A resposta mais escolhida, com 18 pontos, revela que os jovens quilombolas de SC querem uma escolarização como alternativa para ir à cidade desempenhar outra profissão que não esteja relacionada à agropecuária (vista por eles como algo desgastante e que traz ganho pequeno), embora desejem seguir morando na propriedade rural.

Em seguida, com 16 pontos, a opção mostra que querem uma escolarização como oportunidade de desenvolver ocupações não-agropecuárias, morando fora da propriedade.

A outra opção, com 14 pontos, mostra que querem uma escolarização como conhecimento para desempenhar ocupações agropecuárias dentro da propriedade. A última, com 12 pontos, mostra que querem escolarização como conhecimento para desenvolver ocupações agropecuárias dentro ou fora da propriedade.

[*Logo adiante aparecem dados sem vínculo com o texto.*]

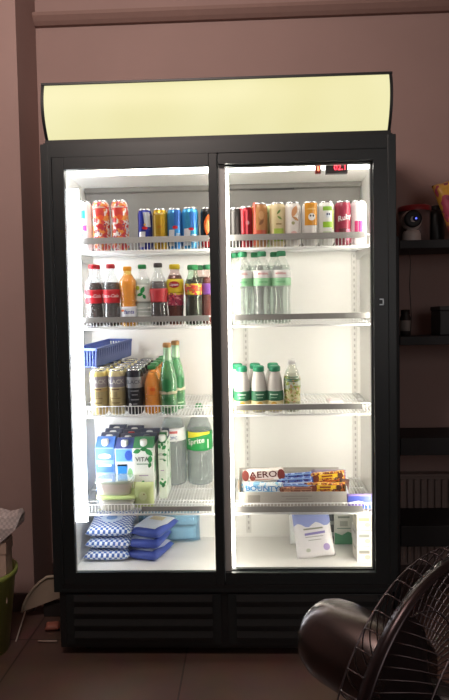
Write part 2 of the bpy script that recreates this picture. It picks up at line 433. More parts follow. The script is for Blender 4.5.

Analisando o resultado, afirmou Maria Bottega: “As respostas estão relacionadas principalmente ao fato de os jovens quilombolas não possuírem oportunidade de ganho/renda (adequada) em suas unidades produtivas, pois estas são restritas em termos de áreas (tamanho), infraestrutura e renda”.        

A EMOÇÃO DE UMA PROFESSORA

“Eu entrei de um jeito no programa (Saberes da Terra) e saí de outro jeito. Nunca dentro da Secretaria (de Educação), ninguém que tá lá tem a dimensão da riqueza que é esse contato que nós estamos tendo….pensar a educação dos afrodescendentes…então quer dizer, se eu não tivesse tido essa experiência do programa nunca eu teria esse olhar, que (mesmo estando fora da cidade, vivendo na zona rural) eles também são discriminados, (vistos como) malandros, ter que romper com tudo isso…e hoje eu tenho muito mais garra, eu tenho mais paixão de trabalhar com as relações étnicas, de pensar naquela cultura…”   

 

OS RECONHECIDOS

Atualmente, Santa Catarina tem 17 comunidades quilombolas oficialmente reconhecidas pela União (Fonte: Centro de Estudos das Relações de Trabalho e Desigualdade- CEERT, em maio de 2019). No entanto, conforme relatório da Coordenação Geral de Regularização de Territórios Quilombolas (DFQ) do Incra, dos 17 processos de regularização quilombola abertos em S.Catarina, apenas 3 estavam em andamento normal em 2018.
Segundo dados de 2018 da Coordenação Nacional de Articulação das Comunidades Negras Rurais Quilombolas (Conaq), existem entre 5 mil e 6 mil comunidades quilombolas no Brasil, mas apenas 220 foram tituladas até agora e outras 1.675 aguardam o processo de certificação.
A Fundação Cultural Palmares estima que existam cerca de 40 grupos remanescentes de quilombos em SC. Já outras entidades (como o Movimento Negro Unificado) calculam entre 100 e 200 grupos.Em SC, muitos escravos se refugiaram no Sertão do Valongo após a abolição da escravidão em 1888. O local é uma comunidade rural adventista, no município litorâneo de Porto Belo, e sua população é de aproximadamente 34 famílias, que até hoje permanece como um dos mais preservados resquícios dos quilombos existentes no estado.